Raw data:
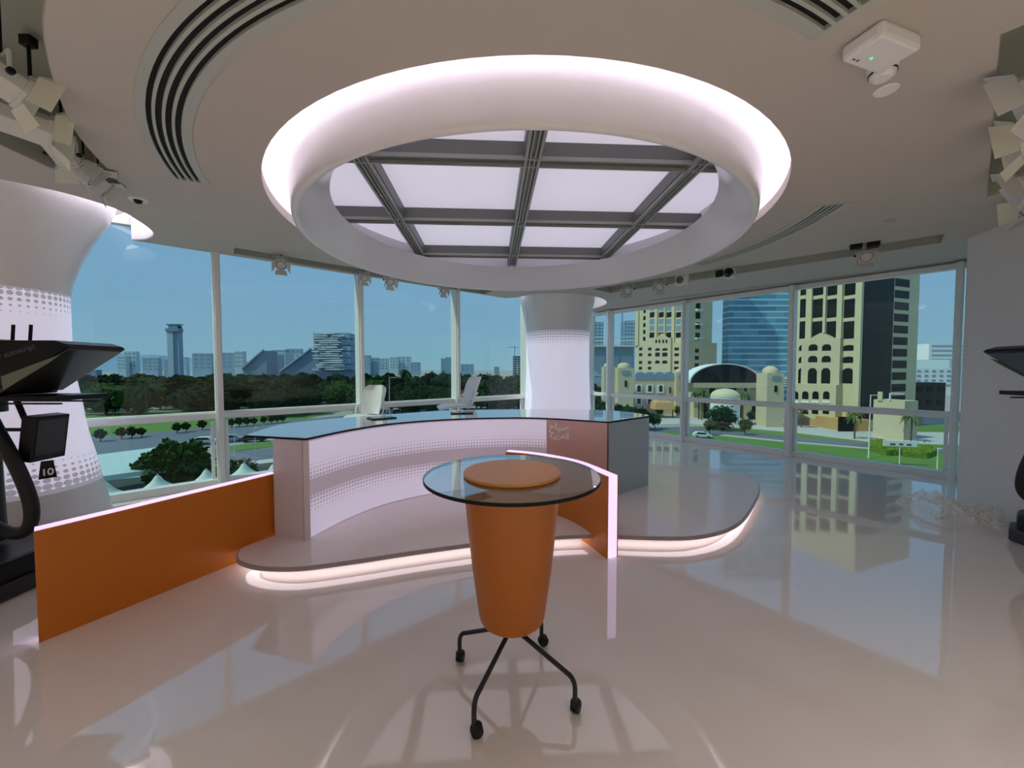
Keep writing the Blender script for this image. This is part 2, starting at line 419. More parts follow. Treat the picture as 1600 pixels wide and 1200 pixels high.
# luminous panels + grid
gr = empty('skylight_grid', (CX, CY, ZC + .16), R(3))
tag(gr, 'grey metal grid of beams crossing below the glowing lavender ceiling panels', 'ceiling grid')
xs = [-3 * 1.0, -1.5, .0, 1.5]
gx = [-1.61 + .0, -.06, 1.49]; gy = [-1.04, .39, 1.86]
sc_ = .915
gx = [(-1.55) * sc_ - .0, 0.0, 1.55 * sc_]; gy = [-1.50 * sc_ + .27, .27, 1.50 * sc_ + .27]
RR = 2.2
def chord(v): return math.sqrt(max(0, RR * RR - v * v))
for v in gx:
    c = chord(v); o = obj('beam', MB().box((v, 0, .10), (.15, 2 * c, .12)), M_beam, gr)
    obj('rail', MB().box((v - .055, 0, .025), (.022, 2 * c, .03)).box((v + .055, 0, .025), (.022, 2 * c, .03)).box((v - .02, 0, .03), (.012, 2 * c, .02)).box((v + .02, 0, .03), (.012, 2 * c, .02)), M_beamL, o)
for v in gy:
    c = chord(v); o = obj('beam', MB().box((0, v, .102), (2 * c, .13, .118)), M_beam, gr)
    obj('rail', MB().box((0, v - .06, .030), (2 * c, .016, .03)).box((0, v + .06, .030), (2 * c, .016, .03)), M_beamL, o)
GX = [-RR] + gx + [RR]; GY = [-RR] + gy + [RR]
colname = ['far left', 'left middle', 'right middle', 'far right']; rowname = ['nearest', 'second nearest', 'third', 'farthest']
for i in range(4):
    for j in range(4):
        x0, x1, y0, y1 = GX[i] + .06, GX[i + 1] - .06, GY[j] + .06, GY[j + 1] - .06
        poly = []
        # clip rectangle by circle via sampling
        N = 12
        per = [(x0 + (x1 - x0) * k / N, y0) for k in range(N)] + [(x1, y0 + (y1 - y0) * k / N) for k in range(N)] + [(x1 - (x1 - x0) * k / N, y1) for k in range(N)] + [(x0, y1 - (y1 - y0) * k / N) for k in range(N)]
        if min(math.hypot(*p) for p in per) > RR * .93: continue
        for p in per:
            r = math.hypot(*p); poly.append(p if r < RR else (p[0] * RR / r, p[1] * RR / r))
        M = Matrix.Translation(gr.location) @ Matrix.Rotation(R(3), 4, 'Z')
        pn = obj('luminous_panel', MB().prism(poly, .165, .19), M_sky, M=M)
        tag(pn, 'glowing lavender ceiling panel, %s row, %s column of the round skylight grid' % (rowname[j], colname[i]), 'light panel', 'luminous panels of the round skylight')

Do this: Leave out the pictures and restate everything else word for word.

Answer:
Keep writing the Blender script for this image. This is part 2, starting at line 419. More parts follow. Treat the picture as 1600 pixels wide and 1200 pixels high.
# luminous panels + grid
gr = empty('skylight_grid', (CX, CY, ZC + .16), R(3))
tag(gr, 'grey metal grid of beams crossing below the glowing lavender ceiling panels', 'ceiling grid')
xs = [-3 * 1.0, -1.5, .0, 1.5]
gx = [-1.61 + .0, -.06, 1.49]; gy = [-1.04, .39, 1.86]
sc_ = .915
gx = [(-1.55) * sc_ - .0, 0.0, 1.55 * sc_]; gy = [-1.50 * sc_ + .27, .27, 1.50 * sc_ + .27]
RR = 2.2
def chord(v): return math.sqrt(max(0, RR * RR - v * v))
for v in gx:
    c = chord(v); o = obj('beam', MB().box((v, 0, .10), (.15, 2 * c, .12)), M_beam, gr)
    obj('rail', MB().box((v - .055, 0, .025), (.022, 2 * c, .03)).box((v + .055, 0, .025), (.022, 2 * c, .03)).box((v - .02, 0, .03), (.012, 2 * c, .02)).box((v + .02, 0, .03), (.012, 2 * c, .02)), M_beamL, o)
for v in gy:
    c = chord(v); o = obj('beam', MB().box((0, v, .102), (2 * c, .13, .118)), M_beam, gr)
    obj('rail', MB().box((0, v - .06, .030), (2 * c, .016, .03)).box((0, v + .06, .030), (2 * c, .016, .03)), M_beamL, o)
GX = [-RR] + gx + [RR]; GY = [-RR] + gy + [RR]
colname = ['far left', 'left middle', 'right middle', 'far right']; rowname = ['nearest', 'second nearest', 'third', 'farthest']
for i in range(4):
    for j in range(4):
        x0, x1, y0, y1 = GX[i] + .06, GX[i + 1] - .06, GY[j] + .06, GY[j + 1] - .06
        poly = []
        # clip rectangle by circle via sampling
        N = 12
        per = [(x0 + (x1 - x0) * k / N, y0) for k in range(N)] + [(x1, y0 + (y1 - y0) * k / N) for k in range(N)] + [(x1 - (x1 - x0) * k / N, y1) for k in range(N)] + [(x0, y1 - (y1 - y0) * k / N) for k in range(N)]
        if min(math.hypot(*p) for p in per) > RR * .93: continue
        for p in per:
            r = math.hypot(*p); poly.append(p if r < RR else (p[0] * RR / r, p[1] * RR / r))
        M = Matrix.Translation(gr.location) @ Matrix.Rotation(R(3), 4, 'Z')
        pn = obj('luminous_panel', MB().prism(poly, .165, .19), M_sky, M=M)
        tag(pn, 'glowing lavender ceiling panel, %s row, %s column of the round skylight grid' % (rowname[j], colname[i]), 'light panel', 'luminous panels of the round skylight')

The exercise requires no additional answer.